Don't ask for the evidence, just nuke Baghdad

'There will probably be an announcement soon that our steel industry was
harbouring al-Qa'ida'

Mark Steel 

14 March 2002

The American military has become like one of these couples that always
goes on holiday to the same resort. They're sat in the Pentagon muttering:
"We always bomb the same place, every year. This year we looked through
the brochures and thought of bombing somewhere new, like Yemen or North
Korea, but in the end we thought we'd play safe and stick with Iraq as
usual."

Because Saddam has acquired "weapons of mass destruction". Just now, at
exactly the same time as the American military is on a roll and can
justify anything it wants by pointing to Ground Zero. What a coincidence.
And we know this is true because "there is evidence". Well that pretty
much wraps the case up, then.

Some politically correct types might ask what the evidence is, but that's
the sort of bureaucracy that snarls up any legal system. The evidence is
bound to be as damning as that produced by Nato chief George Robertson
when he held up an Iraqi canister and announced it would be lethal if
Saddam filled it with deadly anthrax. Just as a bottle of lemonade would
be lethal if you filled it with deadly anthrax, which is why the axis of
evil should include Iraq, Iran and the Schweppes bottling plant in Sidcup.
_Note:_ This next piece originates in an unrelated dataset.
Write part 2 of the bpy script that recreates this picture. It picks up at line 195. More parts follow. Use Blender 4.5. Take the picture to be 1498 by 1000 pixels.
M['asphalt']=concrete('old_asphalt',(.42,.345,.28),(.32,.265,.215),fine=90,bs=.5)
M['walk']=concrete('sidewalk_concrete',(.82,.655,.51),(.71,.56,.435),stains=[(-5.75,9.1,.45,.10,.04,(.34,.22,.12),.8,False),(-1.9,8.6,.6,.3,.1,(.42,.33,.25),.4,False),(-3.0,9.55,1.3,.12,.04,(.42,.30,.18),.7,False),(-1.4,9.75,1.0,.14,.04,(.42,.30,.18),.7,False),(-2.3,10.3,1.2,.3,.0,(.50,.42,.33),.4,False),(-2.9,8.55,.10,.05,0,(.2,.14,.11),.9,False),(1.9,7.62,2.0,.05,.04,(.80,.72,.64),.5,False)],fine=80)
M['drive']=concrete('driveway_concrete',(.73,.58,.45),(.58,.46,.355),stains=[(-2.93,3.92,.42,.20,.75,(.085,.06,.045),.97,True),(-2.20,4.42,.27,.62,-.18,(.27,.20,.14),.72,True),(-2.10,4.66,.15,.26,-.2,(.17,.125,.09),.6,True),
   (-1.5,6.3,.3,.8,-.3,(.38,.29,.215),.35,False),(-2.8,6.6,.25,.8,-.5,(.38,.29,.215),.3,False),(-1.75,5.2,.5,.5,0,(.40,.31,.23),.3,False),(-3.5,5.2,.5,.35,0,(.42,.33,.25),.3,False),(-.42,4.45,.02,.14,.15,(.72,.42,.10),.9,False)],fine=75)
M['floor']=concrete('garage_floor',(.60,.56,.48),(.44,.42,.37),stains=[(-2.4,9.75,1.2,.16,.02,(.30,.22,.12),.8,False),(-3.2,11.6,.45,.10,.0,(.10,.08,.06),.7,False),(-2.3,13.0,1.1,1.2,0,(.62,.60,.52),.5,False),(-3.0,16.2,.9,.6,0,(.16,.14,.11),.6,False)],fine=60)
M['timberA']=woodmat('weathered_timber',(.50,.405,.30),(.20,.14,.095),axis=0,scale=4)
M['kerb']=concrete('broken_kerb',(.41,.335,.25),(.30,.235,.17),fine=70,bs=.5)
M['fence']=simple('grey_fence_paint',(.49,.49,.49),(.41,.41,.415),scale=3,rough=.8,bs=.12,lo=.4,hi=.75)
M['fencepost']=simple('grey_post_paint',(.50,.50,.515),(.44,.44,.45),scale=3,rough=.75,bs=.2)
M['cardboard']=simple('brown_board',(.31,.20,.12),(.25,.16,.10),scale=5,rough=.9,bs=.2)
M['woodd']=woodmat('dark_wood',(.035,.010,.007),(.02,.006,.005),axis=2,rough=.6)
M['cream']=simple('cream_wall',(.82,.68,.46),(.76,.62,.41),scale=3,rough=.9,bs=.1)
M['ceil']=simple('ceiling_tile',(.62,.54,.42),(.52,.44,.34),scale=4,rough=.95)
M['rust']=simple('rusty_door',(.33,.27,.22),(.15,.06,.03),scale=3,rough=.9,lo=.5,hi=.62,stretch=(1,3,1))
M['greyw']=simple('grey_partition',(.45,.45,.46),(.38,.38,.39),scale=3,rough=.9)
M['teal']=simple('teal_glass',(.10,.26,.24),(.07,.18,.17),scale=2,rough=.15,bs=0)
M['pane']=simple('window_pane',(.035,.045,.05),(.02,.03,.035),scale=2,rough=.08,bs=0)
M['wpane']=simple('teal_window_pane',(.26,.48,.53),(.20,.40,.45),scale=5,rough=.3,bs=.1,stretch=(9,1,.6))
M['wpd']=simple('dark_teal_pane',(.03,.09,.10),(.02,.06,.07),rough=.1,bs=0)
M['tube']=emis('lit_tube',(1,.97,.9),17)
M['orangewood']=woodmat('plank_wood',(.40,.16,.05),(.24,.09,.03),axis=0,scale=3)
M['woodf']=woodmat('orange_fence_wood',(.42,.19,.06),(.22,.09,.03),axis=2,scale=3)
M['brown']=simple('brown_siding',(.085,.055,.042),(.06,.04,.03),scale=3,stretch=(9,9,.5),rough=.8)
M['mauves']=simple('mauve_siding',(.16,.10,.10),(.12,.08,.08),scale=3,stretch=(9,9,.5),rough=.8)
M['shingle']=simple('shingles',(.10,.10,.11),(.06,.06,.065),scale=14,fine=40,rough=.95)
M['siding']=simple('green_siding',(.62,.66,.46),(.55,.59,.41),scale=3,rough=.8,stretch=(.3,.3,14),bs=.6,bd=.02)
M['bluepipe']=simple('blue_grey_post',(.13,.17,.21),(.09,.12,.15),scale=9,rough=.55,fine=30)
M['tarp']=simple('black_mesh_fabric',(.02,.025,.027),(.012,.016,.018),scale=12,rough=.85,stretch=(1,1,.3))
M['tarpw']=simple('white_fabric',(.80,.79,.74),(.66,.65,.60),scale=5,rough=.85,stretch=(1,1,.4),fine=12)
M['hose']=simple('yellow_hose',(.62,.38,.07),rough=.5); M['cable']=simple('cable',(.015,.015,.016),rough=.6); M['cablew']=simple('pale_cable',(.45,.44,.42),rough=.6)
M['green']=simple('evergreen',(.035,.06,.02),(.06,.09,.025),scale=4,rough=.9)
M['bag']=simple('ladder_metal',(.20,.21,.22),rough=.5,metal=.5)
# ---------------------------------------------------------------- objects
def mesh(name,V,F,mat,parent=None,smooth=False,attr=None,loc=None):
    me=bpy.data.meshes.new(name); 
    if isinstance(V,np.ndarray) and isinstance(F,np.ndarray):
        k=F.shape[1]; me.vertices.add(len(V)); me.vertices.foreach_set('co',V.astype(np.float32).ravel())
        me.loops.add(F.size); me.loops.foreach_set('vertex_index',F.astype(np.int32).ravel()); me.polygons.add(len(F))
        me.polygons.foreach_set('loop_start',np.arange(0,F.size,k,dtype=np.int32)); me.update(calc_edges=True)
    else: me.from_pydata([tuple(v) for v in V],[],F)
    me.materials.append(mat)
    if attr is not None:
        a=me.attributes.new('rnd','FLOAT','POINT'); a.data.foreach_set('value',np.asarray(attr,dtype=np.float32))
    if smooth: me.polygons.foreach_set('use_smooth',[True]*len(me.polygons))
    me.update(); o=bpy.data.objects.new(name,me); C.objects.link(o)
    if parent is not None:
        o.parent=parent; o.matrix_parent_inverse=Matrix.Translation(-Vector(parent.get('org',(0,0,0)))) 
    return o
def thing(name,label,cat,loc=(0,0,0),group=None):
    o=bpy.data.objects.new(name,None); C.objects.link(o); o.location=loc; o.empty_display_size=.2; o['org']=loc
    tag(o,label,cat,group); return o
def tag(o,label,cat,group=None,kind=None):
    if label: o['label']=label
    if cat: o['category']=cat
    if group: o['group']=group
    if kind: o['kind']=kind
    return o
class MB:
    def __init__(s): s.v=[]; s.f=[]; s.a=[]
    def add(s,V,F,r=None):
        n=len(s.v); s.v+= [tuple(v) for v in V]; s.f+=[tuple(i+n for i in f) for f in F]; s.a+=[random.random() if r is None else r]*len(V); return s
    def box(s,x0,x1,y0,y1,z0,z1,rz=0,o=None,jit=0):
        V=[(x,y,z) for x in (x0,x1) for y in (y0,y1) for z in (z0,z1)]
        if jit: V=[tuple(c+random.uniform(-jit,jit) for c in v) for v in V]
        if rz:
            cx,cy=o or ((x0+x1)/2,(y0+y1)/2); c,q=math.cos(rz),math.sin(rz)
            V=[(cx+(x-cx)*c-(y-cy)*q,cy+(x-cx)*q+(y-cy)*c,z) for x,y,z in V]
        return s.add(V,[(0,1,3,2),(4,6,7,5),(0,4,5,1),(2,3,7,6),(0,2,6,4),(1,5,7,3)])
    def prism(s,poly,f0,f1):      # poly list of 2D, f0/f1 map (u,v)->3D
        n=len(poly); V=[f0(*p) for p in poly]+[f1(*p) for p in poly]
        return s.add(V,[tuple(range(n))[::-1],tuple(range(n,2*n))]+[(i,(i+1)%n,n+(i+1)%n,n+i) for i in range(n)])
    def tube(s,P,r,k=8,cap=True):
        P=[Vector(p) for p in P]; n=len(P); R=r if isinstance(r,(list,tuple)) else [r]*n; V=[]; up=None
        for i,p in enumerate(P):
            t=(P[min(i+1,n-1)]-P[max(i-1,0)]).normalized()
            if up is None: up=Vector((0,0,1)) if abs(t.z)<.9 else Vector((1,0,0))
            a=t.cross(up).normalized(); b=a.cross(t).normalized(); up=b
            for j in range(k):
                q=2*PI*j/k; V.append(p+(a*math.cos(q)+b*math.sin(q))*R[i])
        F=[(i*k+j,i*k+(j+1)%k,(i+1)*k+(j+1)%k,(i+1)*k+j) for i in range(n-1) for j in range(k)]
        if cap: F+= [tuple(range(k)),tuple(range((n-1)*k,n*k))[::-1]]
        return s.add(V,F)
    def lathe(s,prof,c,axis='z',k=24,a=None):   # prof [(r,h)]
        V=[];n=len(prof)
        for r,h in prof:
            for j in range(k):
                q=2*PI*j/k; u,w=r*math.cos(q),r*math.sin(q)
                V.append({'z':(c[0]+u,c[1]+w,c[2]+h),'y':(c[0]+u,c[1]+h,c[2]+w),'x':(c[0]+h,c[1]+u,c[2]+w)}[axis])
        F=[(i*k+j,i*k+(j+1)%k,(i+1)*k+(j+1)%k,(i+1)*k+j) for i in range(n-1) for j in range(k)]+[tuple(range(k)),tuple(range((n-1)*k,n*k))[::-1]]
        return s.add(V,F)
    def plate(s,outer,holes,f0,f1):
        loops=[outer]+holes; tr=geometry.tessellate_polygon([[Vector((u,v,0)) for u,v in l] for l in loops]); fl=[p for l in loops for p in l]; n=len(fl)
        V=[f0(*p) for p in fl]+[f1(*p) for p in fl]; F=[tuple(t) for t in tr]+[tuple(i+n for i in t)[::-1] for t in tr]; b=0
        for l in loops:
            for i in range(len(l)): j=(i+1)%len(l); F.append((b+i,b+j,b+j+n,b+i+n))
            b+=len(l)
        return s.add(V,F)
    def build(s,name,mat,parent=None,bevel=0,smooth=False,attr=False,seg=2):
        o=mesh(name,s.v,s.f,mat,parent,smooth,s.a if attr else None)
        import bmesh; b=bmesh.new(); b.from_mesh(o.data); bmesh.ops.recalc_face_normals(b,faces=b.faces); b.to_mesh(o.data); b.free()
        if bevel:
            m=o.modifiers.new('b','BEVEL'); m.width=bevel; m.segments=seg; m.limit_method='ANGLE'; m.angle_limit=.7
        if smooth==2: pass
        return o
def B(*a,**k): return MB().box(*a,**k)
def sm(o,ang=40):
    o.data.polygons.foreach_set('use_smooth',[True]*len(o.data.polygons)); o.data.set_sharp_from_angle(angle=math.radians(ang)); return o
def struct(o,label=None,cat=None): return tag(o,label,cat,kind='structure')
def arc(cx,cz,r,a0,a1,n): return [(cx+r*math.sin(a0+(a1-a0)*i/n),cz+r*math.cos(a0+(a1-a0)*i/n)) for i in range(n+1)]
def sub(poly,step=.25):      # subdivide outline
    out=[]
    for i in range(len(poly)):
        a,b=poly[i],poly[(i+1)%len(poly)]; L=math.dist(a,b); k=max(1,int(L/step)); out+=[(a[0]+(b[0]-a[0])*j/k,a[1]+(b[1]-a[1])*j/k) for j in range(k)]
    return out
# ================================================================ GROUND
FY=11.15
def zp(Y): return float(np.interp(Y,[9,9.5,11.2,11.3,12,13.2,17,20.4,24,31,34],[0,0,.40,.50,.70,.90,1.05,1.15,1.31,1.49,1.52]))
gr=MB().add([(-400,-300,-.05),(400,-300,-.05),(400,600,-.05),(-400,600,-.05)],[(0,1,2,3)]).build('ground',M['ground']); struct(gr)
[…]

What slightly confuses me is this. In 1991, following a 10-year war in
which Saddam had been allowed, indeed encouraged, by the Americans to
build up his military strength, the most destructive weapon he came up
with was the Scud. Which is probably safe to let off in your garden as
long as you make sure it stays upright and don't light it while it's in
your hand. But since then Iraq has been observed day and night, pelted
with cruise missiles and subjected to sanctions that prevent almost all
imports. Even ping-pong balls are banned, presumably in case they're
filled up with deadly anthrax.

Yet despite this, the place has got itself a pile of weapons of mass
destruction. Saddam doesn't need to rule Iraq, he could play Las Vegas as
the greatest magician in history. The climax of his show would be to
invite someone on to the stage and say: "We've never met before, have we?
Now I'd just like you to tell the audience if there's anything destructive
here, anything at all." Then – kazoom – and out of a puff of smoke pops a
beautiful assistant astride a silo full of nuclear warheads. Then David
Blaine and Uri Geller say: "How the bloody hell has he managed that?"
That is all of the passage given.